Senate panel flags ESC ‘non-poor’ slots
In a recent panel inquiry this week, DepEd reported a 97 percent utilization rate of its 2024 budget amounting to around P40 billion for E-GASTPE
The Senate Committee on Basic Education flagged the allocation of Educational Service Contracting slots for non-poor beneficiaries and according to panel chairperson Senator Sherwin Gatchalian, 68 percent of the ESC recipients belong to households or with total incomes are above or equal to the per capita threshold.
This was from the data cited in the Annual Poverty Indicators Survey 2020 and 2022 for School Year 2020-2021.
He explained that for School Year 2019-2020, the data also revealed that 59 percent of beneficiaries were members of non-poor households. These figures reflect the findings of the Commission on Audit in 2018.
In a Performance Audit Report, state auditors recommended that the Department of Education should ensure that the Expanded Government Assistance to Students and Teachers in Private Education or E-GASTPE prioritizes underprivileged learners.
E-GASTPE is the DepEd’s largest private school scholarship program, especially on the expansion of the existing Educational Service Contracting or ESC scheme.
Under the program, the government shoulders the tuition and other fees of excess students in public schools who enter private schools contracted by the DepEd.
“To me this is the height of injustice.
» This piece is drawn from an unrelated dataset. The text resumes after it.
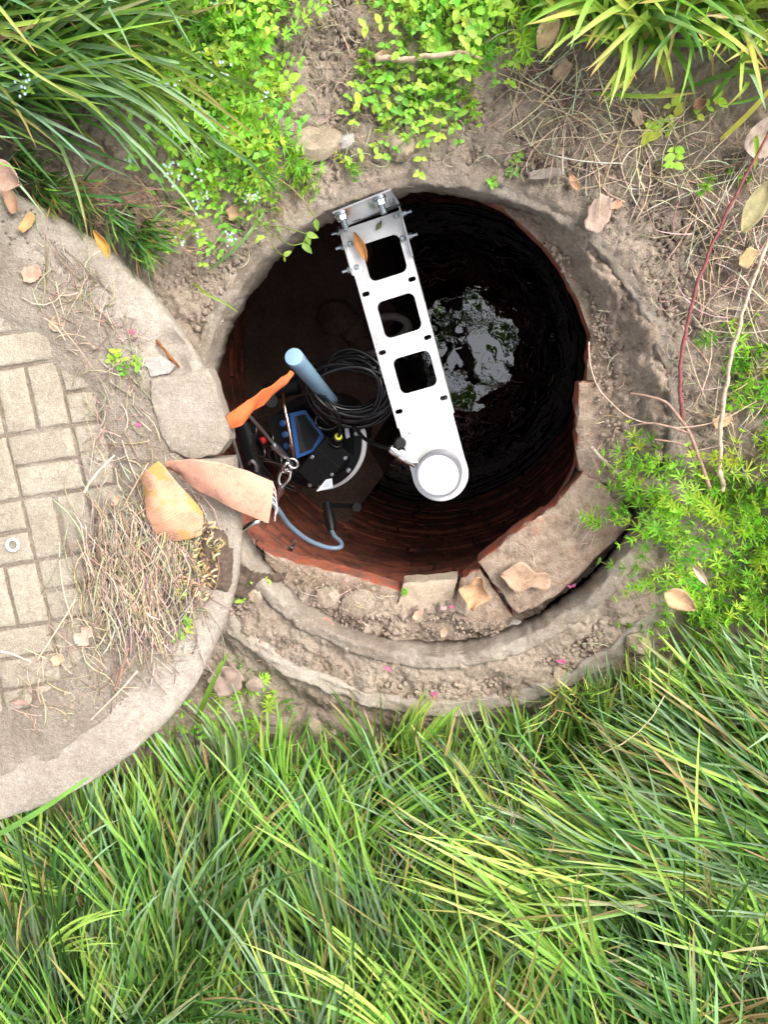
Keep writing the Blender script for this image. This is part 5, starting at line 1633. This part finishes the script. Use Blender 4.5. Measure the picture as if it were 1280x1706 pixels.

We asked for funds to give to our poor fellow citizens. And as taxpayers, we’re subsidizing the non-poor,” Gatchalian said.
In a recent panel inquiry this week, DepEd reported a 97 percent utilization rate of its 2024 budget amounting to around P40 billion for E-GASTPE.
DepEd Government Assistance and Subsidies Office director Atty. Tara Rama, meantime, said their office is yet to receive the billing statements of other schools to declare full utilization of the fund.
“We’re already at 97 percent of our utilization because some of the schools — we are just waiting for them,” Rama said.
Last year, the DepEd created Rama’s office in response to complaints about the alleged increasing “ghost students” benefiting the program.
The DepEd’s creation of GASO resulted from CoA’s recommendation “to focus on administering” the E-GASTPE program.
Rama said DepEd is implementing a more meticulous verification process of program beneficiaries, which reportedly caused delays in payment to private schools as she confirmed that the 2017 ESC guidelines do not strictly mandate prioritizing the poor.